What you have to do -> From the records below, extract only the lines running from the line with "Keep writing the" to the line with "for i in range(4): x", both lines included, reproducing them exactly.

── Input records ──

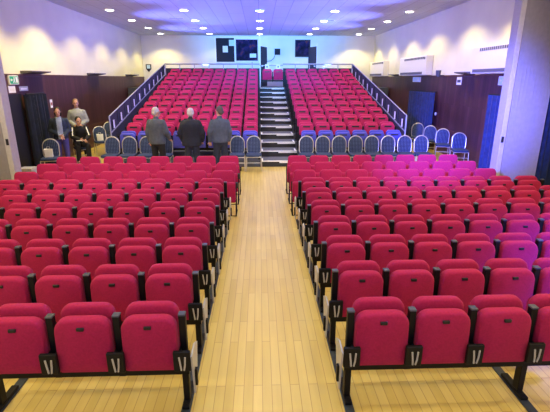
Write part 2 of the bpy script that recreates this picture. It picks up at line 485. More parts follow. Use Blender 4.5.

───
── Input records ──

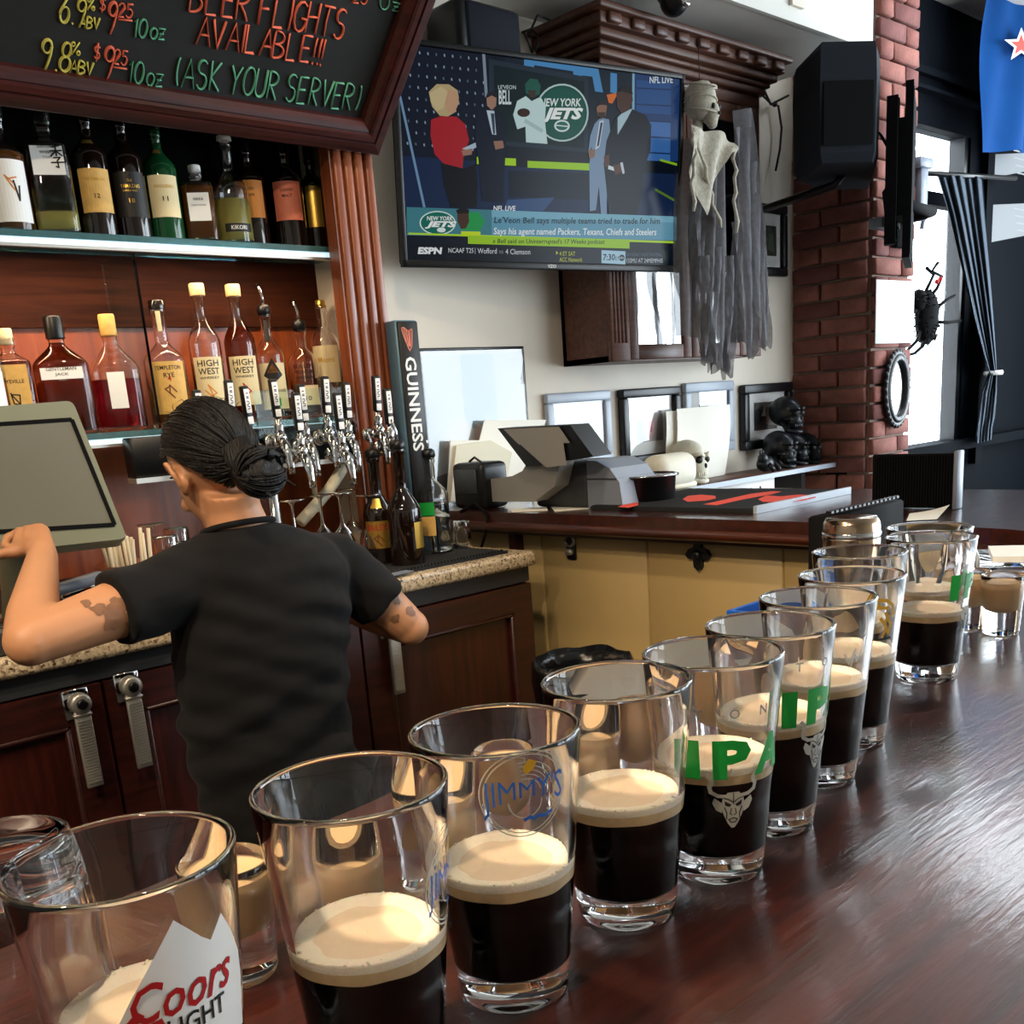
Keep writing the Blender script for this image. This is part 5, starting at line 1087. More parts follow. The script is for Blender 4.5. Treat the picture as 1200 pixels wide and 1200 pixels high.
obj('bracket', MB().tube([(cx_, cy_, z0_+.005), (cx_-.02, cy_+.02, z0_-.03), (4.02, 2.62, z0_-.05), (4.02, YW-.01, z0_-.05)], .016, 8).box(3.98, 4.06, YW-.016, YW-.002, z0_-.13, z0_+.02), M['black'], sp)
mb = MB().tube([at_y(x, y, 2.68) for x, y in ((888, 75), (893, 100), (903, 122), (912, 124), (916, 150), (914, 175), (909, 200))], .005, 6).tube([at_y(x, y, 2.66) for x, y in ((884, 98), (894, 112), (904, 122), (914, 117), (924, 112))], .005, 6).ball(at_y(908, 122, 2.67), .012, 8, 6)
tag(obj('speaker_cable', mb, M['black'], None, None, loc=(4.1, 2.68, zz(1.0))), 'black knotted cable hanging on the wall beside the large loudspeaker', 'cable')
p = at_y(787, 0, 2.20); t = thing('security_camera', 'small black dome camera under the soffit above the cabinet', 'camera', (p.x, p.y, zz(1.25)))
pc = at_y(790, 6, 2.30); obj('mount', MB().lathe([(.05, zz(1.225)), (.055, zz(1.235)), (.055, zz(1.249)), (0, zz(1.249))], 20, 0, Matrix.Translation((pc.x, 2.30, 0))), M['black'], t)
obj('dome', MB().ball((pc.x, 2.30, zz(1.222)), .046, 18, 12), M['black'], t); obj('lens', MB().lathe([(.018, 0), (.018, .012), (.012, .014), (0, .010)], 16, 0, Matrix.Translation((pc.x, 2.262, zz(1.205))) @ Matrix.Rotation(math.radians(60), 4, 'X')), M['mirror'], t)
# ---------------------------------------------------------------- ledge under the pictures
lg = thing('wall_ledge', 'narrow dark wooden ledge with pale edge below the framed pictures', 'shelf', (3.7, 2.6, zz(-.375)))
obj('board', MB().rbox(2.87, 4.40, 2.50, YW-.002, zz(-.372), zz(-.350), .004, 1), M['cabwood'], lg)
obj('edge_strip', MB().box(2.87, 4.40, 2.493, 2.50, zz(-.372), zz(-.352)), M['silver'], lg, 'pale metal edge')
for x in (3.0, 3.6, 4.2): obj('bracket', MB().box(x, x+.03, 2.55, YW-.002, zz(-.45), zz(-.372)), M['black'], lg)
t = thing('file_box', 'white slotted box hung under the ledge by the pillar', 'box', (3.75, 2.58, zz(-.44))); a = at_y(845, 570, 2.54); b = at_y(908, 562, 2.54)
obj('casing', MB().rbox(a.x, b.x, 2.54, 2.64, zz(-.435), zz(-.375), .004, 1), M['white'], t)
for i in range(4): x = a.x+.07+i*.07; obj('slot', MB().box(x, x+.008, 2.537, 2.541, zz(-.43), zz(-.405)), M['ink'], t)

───

Answer to this task ->
Keep writing the Blender script for this image. This is part 5, starting at line 1087. More parts follow. The script is for Blender 4.5. Treat the picture as 1200 pixels wide and 1200 pixels high.
obj('bracket', MB().tube([(cx_, cy_, z0_+.005), (cx_-.02, cy_+.02, z0_-.03), (4.02, 2.62, z0_-.05), (4.02, YW-.01, z0_-.05)], .016, 8).box(3.98, 4.06, YW-.016, YW-.002, z0_-.13, z0_+.02), M['black'], sp)
mb = MB().tube([at_y(x, y, 2.68) for x, y in ((888, 75), (893, 100), (903, 122), (912, 124), (916, 150), (914, 175), (909, 200))], .005, 6).tube([at_y(x, y, 2.66) for x, y in ((884, 98), (894, 112), (904, 122), (914, 117), (924, 112))], .005, 6).ball(at_y(908, 122, 2.67), .012, 8, 6)
tag(obj('speaker_cable', mb, M['black'], None, None, loc=(4.1, 2.68, zz(1.0))), 'black knotted cable hanging on the wall beside the large loudspeaker', 'cable')
p = at_y(787, 0, 2.20); t = thing('security_camera', 'small black dome camera under the soffit above the cabinet', 'camera', (p.x, p.y, zz(1.25)))
pc = at_y(790, 6, 2.30); obj('mount', MB().lathe([(.05, zz(1.225)), (.055, zz(1.235)), (.055, zz(1.249)), (0, zz(1.249))], 20, 0, Matrix.Translation((pc.x, 2.30, 0))), M['black'], t)
obj('dome', MB().ball((pc.x, 2.30, zz(1.222)), .046, 18, 12), M['black'], t); obj('lens', MB().lathe([(.018, 0), (.018, .012), (.012, .014), (0, .010)], 16, 0, Matrix.Translation((pc.x, 2.262, zz(1.205))) @ Matrix.Rotation(math.radians(60), 4, 'X')), M['mirror'], t)
# ---------------------------------------------------------------- ledge under the pictures
lg = thing('wall_ledge', 'narrow dark wooden ledge with pale edge below the framed pictures', 'shelf', (3.7, 2.6, zz(-.375)))
obj('board', MB().rbox(2.87, 4.40, 2.50, YW-.002, zz(-.372), zz(-.350), .004, 1), M['cabwood'], lg)
obj('edge_strip', MB().box(2.87, 4.40, 2.493, 2.50, zz(-.372), zz(-.352)), M['silver'], lg, 'pale metal edge')
for x in (3.0, 3.6, 4.2): obj('bracket', MB().box(x, x+.03, 2.55, YW-.002, zz(-.45), zz(-.372)), M['black'], lg)
t = thing('file_box', 'white slotted box hung under the ledge by the pillar', 'box', (3.75, 2.58, zz(-.44))); a = at_y(845, 570, 2.54); b = at_y(908, 562, 2.54)
obj('casing', MB().rbox(a.x, b.x, 2.54, 2.64, zz(-.435), zz(-.375), .004, 1), M['white'], t)
for i in range(4): x = a.x+.07+i*.07; obj('slot', MB().box(x, x+.008, 2.537, 2.541, zz(-.43), zz(-.405)), M['ink'], t)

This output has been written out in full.